GIVEN DATA

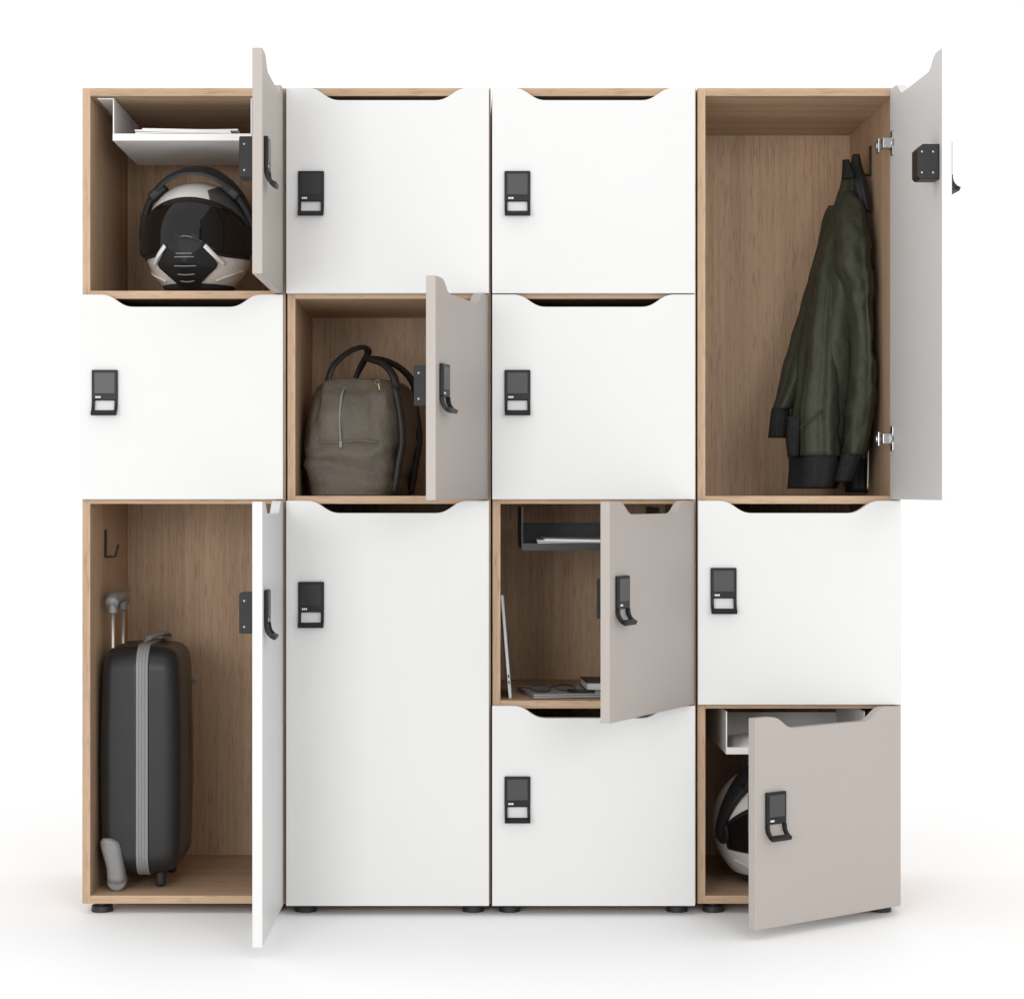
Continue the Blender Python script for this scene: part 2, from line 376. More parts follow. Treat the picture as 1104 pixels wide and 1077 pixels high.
# ------------------------------------------------------------------ motorcycle helmets
def make_helmet(loc, yaw, label, roll=0):
    root = empty('motorcycle_helmet', loc, label, 'helmet', 'motorcycle helmets in the lockers', yaw)
    root.rotation_euler = (0, roll, yaw)
    rx, ry, rz, cz = .1085, .130, .119, .112
    def Sf(a, e, off=0.0):
        a, e = R(a), R(e)
        ce = max(0, math.cos(e)) ** (.78 if e < 0 else .92)
        d = Vector((math.sin(a) * ce, -math.cos(a) * ce, math.sin(e)))
        x, y, z = d.x * (rx + off), d.y * (ry + off), d.z * (rz + off)
        if z < 0:
            t = min(1, -z / rz)
            x *= 1 - .12 * t * t
            if y < 0: y *= 1 + .10 * t * (1 - t) * 2
            y *= 1 - .10 * t * t
        return Vector((x, y, z + cz))
    def patch(name, m, a0, a1, lo, hi, off, th, na=48, ne=12, sub=0, label=None):
        bm = nb(); g = []
        for i in range(na + 1):
            a = a0 + (a1 - a0) * i / na; l, h = lo(a), hi(a)
            g.append([bm.verts.new(Sf(a, l + (h - l) * j / ne, off)) for j in range(ne + 1)])
        for i in range(na):
            for j in range(ne): bm.faces.new((g[i][j], g[i + 1][j], g[i + 1][j + 1], g[i][j + 1]))
        return obj(name, bm, m, root, local=True, smooth=True, solid=th, label=label)
    # shell
    bm = nb(); rings = [[Sf(a, e) for a in range(-180, 180, 6)] for e in list(range(-56, 88, 6)) + [88]]
    loft(bm, rings); obj('shell', bm, M['helmet'], root, local=True, smooth=True)
    bm = nb(); rings = []
    for e, o in ((-50, .001), (-56, .004), (-62, .003), (-67, -.003), (-70, -.012)): rings.append([Sf(a, e, o) for a in range(-180, 180, 8)])
    loft(bm, rings); obj('neck_roll', bm, M['liner'], root, local=True, smooth=True)
    vt = lambda a: 38 * math.cos(R(min(90, abs(a) * 1.02))) ** .75 - 4
    vb = lambda a: -18 + 2 * (abs(a) / 80) ** 2 + (14 * math.exp(-(a / 24) ** 2))
    patch('visor_frame', M['case_dark'], -86, 86, lambda a: vb(a) - 3, lambda a: vt(a) + 5, .0022, .003)
    patch('visor', M['visor'], -80, 80, vb, lambda a: vt(a), .0052, .003)
    # forehead panel seam and dark flank
    patch('side_panel', M['helmet_dark'], 28, 118, lambda a: vt(a) + 7 + (0 if a < 80 else (a - 80) * .2), lambda a: 62 - .35 * abs(a - 60), .0015, .002)
    # chin centre
    bm = nb()
    prof = [(-13, -1), (-10, 1), (10, 1), (13, -1), (18, -10), (36, -26), (35, -30), (20, -45), (12, -54), (-12, -54), (-20, -45), (-35, -30), (-36, -26), (-18, -10)]
    c = bm.verts.new(Sf(0, -24, .016)); rim = [bm.verts.new(Sf(a, e, .008)) for a, e in prof]; base = [bm.verts.new(Sf(a, e, -.003)) for a, e in prof]
    n = len(prof)
    for k in range(n):
        bm.faces.new((c, rim[k], rim[(k + 1) % n])); bm.faces.new((rim[k], base[k], base[(k + 1) % n], rim[(k + 1) % n]))
    cg = obj('chin_vent', bm, M['black'], root, local=True, bevel=.001)
    for e, wdt in ((-17, 8), (-20, 10), (-28, 12), (-36, 10), (-43, 9)):
        bm = nb(); tube(bm, [Sf(-wdt, e, .0115), Sf(0, e + .3, .0155), Sf(wdt, e, .0115)], .0012, .0011, n=8)
        obj('vent_slat', bm, M['case_grey'], cg, local=True, smooth=True)
    for s in (-1, 1):
        bm = nb(); tube(bm, [Sf(s * 20, -10, .009), Sf(s * 30, -18, .009), Sf(s * 44, -26, .005)], .0032, .0048, n=8)
        obj('chin_blade', bm, M['helmet'], root, local=True, smooth=True)
        # pivots
        p = Sf(s * 88, -4, .004); bm = cyl(nb(), p, .020, .012, 'x', 28); obj('pivot', bm, M['case_dark'], root, local=True, bevel=.003)
        bm = nb(); tube(bm, [Sf(s * 40, -45, .003), Sf(s * 62, -36, .003), Sf(s * 84, -30, .002)], .0022, .0022, n=6)
        obj('cheek_crease', bm, M['helmet'], root, local=True, smooth=True)
    # raised peak: a flat arch standing clear of the shell
    bm = nb(); rings = []
    for i in range(41):
        t = math.pi * i / 40 ; t = -.12 + (math.pi + .24) * i / 40
        cx, sz = math.cos(t), math.sin(t)
        rad_x = .1150; rad_z = .1405
        wd = .011 + .016 * max(0, sz) ** 1.2
        yb = .004 - .050 * max(0, sz)
        th = .0030 + .0022 * abs(cx)
        rings.append([Vector((cx * (rad_x + d), yb + q * wd, cz - .002 + sz * (rad_z + d) + .010 * q * max(0, sz))) for q, d in ((-1, -th), (-1, th), (0, th * 1.8), (1, th), (1, -th), (0, -th))])
    loft(bm, rings); obj('peak', bm, M['case_dark'], root, local=True, smooth=True, bevel=.0008)
    for s in (-1, 1):
        bm = nb(); q = R(90 - s * 42)
        box(bm, -.020, .020, -.016, .018, -.010, .009, Matrix.Translation((math.cos(q) * .112, -.040, cz + math.sin(q) * .129)) @ Matrix.Rotation(s * R(42), 4, 'Y'))
        obj('peak_bracket', bm, M['case_dark'], root, local=True, bevel=.005)
    return root
zs = PZ(317) + TB / 2
p = at(214.5, 300, .165)
make_helmet(Vector((p.x, .165, zs)), R(-5), 'silver helmet with dark visor under the white tray, facing forward in the top left locker')
zs2 = PZ(976) + TB
p = at(829, 900, .185)
make_helmet(Vector((p.x, .185, zs2)), R(26), 'silver helmet half hidden behind the ajar taupe door at the bottom right')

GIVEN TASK
Set down all the data again exactly as above, pictures excluded.

ANSWER
Continue the Blender Python script for this scene: part 2, from line 376. More parts follow. Treat the picture as 1104 pixels wide and 1077 pixels high.
# ------------------------------------------------------------------ motorcycle helmets
def make_helmet(loc, yaw, label, roll=0):
    root = empty('motorcycle_helmet', loc, label, 'helmet', 'motorcycle helmets in the lockers', yaw)
    root.rotation_euler = (0, roll, yaw)
    rx, ry, rz, cz = .1085, .130, .119, .112
    def Sf(a, e, off=0.0):
        a, e = R(a), R(e)
        ce = max(0, math.cos(e)) ** (.78 if e < 0 else .92)
        d = Vector((math.sin(a) * ce, -math.cos(a) * ce, math.sin(e)))
        x, y, z = d.x * (rx + off), d.y * (ry + off), d.z * (rz + off)
        if z < 0:
            t = min(1, -z / rz)
            x *= 1 - .12 * t * t
            if y < 0: y *= 1 + .10 * t * (1 - t) * 2
            y *= 1 - .10 * t * t
        return Vector((x, y, z + cz))
    def patch(name, m, a0, a1, lo, hi, off, th, na=48, ne=12, sub=0, label=None):
        bm = nb(); g = []
        for i in range(na + 1):
            a = a0 + (a1 - a0) * i / na; l, h = lo(a), hi(a)
            g.append([bm.verts.new(Sf(a, l + (h - l) * j / ne, off)) for j in range(ne + 1)])
        for i in range(na):
            for j in range(ne): bm.faces.new((g[i][j], g[i + 1][j], g[i + 1][j + 1], g[i][j + 1]))
        return obj(name, bm, m, root, local=True, smooth=True, solid=th, label=label)
    # shell
    bm = nb(); rings = [[Sf(a, e) for a in range(-180, 180, 6)] for e in list(range(-56, 88, 6)) + [88]]
    loft(bm, rings); obj('shell', bm, M['helmet'], root, local=True, smooth=True)
    bm = nb(); rings = []
    for e, o in ((-50, .001), (-56, .004), (-62, .003), (-67, -.003), (-70, -.012)): rings.append([Sf(a, e, o) for a in range(-180, 180, 8)])
    loft(bm, rings); obj('neck_roll', bm, M['liner'], root, local=True, smooth=True)
    vt = lambda a: 38 * math.cos(R(min(90, abs(a) * 1.02))) ** .75 - 4
    vb = lambda a: -18 + 2 * (abs(a) / 80) ** 2 + (14 * math.exp(-(a / 24) ** 2))
    patch('visor_frame', M['case_dark'], -86, 86, lambda a: vb(a) - 3, lambda a: vt(a) + 5, .0022, .003)
    patch('visor', M['visor'], -80, 80, vb, lambda a: vt(a), .0052, .003)
    # forehead panel seam and dark flank
    patch('side_panel', M['helmet_dark'], 28, 118, lambda a: vt(a) + 7 + (0 if a < 80 else (a - 80) * .2), lambda a: 62 - .35 * abs(a - 60), .0015, .002)
    # chin centre
    bm = nb()
    prof = [(-13, -1), (-10, 1), (10, 1), (13, -1), (18, -10), (36, -26), (35, -30), (20, -45), (12, -54), (-12, -54), (-20, -45), (-35, -30), (-36, -26), (-18, -10)]
    c = bm.verts.new(Sf(0, -24, .016)); rim = [bm.verts.new(Sf(a, e, .008)) for a, e in prof]; base = [bm.verts.new(Sf(a, e, -.003)) for a, e in prof]
    n = len(prof)
    for k in range(n):
        bm.faces.new((c, rim[k], rim[(k + 1) % n])); bm.faces.new((rim[k], base[k], base[(k + 1) % n], rim[(k + 1) % n]))
    cg = obj('chin_vent', bm, M['black'], root, local=True, bevel=.001)
    for e, wdt in ((-17, 8), (-20, 10), (-28, 12), (-36, 10), (-43, 9)):
        bm = nb(); tube(bm, [Sf(-wdt, e, .0115), Sf(0, e + .3, .0155), Sf(wdt, e, .0115)], .0012, .0011, n=8)
        obj('vent_slat', bm, M['case_grey'], cg, local=True, smooth=True)
    for s in (-1, 1):
        bm = nb(); tube(bm, [Sf(s * 20, -10, .009), Sf(s * 30, -18, .009), Sf(s * 44, -26, .005)], .0032, .0048, n=8)
        obj('chin_blade', bm, M['helmet'], root, local=True, smooth=True)
        # pivots
        p = Sf(s * 88, -4, .004); bm = cyl(nb(), p, .020, .012, 'x', 28); obj('pivot', bm, M['case_dark'], root, local=True, bevel=.003)
        bm = nb(); tube(bm, [Sf(s * 40, -45, .003), Sf(s * 62, -36, .003), Sf(s * 84, -30, .002)], .0022, .0022, n=6)
        obj('cheek_crease', bm, M['helmet'], root, local=True, smooth=True)
    # raised peak: a flat arch standing clear of the shell
    bm = nb(); rings = []
    for i in range(41):
        t = math.pi * i / 40 ; t = -.12 + (math.pi + .24) * i / 40
        cx, sz = math.cos(t), math.sin(t)
        rad_x = .1150; rad_z = .1405
        wd = .011 + .016 * max(0, sz) ** 1.2
        yb = .004 - .050 * max(0, sz)
        th = .0030 + .0022 * abs(cx)
        rings.append([Vector((cx * (rad_x + d), yb + q * wd, cz - .002 + sz * (rad_z + d) + .010 * q * max(0, sz))) for q, d in ((-1, -th), (-1, th), (0, th * 1.8), (1, th), (1, -th), (0, -th))])
    loft(bm, rings); obj('peak', bm, M['case_dark'], root, local=True, smooth=True, bevel=.0008)
    for s in (-1, 1):
        bm = nb(); q = R(90 - s * 42)
        box(bm, -.020, .020, -.016, .018, -.010, .009, Matrix.Translation((math.cos(q) * .112, -.040, cz + math.sin(q) * .129)) @ Matrix.Rotation(s * R(42), 4, 'Y'))
        obj('peak_bracket', bm, M['case_dark'], root, local=True, bevel=.005)
    return root
zs = PZ(317) + TB / 2
p = at(214.5, 300, .165)
make_helmet(Vector((p.x, .165, zs)), R(-5), 'silver helmet with dark visor under the white tray, facing forward in the top left locker')
zs2 = PZ(976) + TB
p = at(829, 900, .185)
make_helmet(Vector((p.x, .185, zs2)), R(26), 'silver helmet half hidden behind the ajar taupe door at the bottom right')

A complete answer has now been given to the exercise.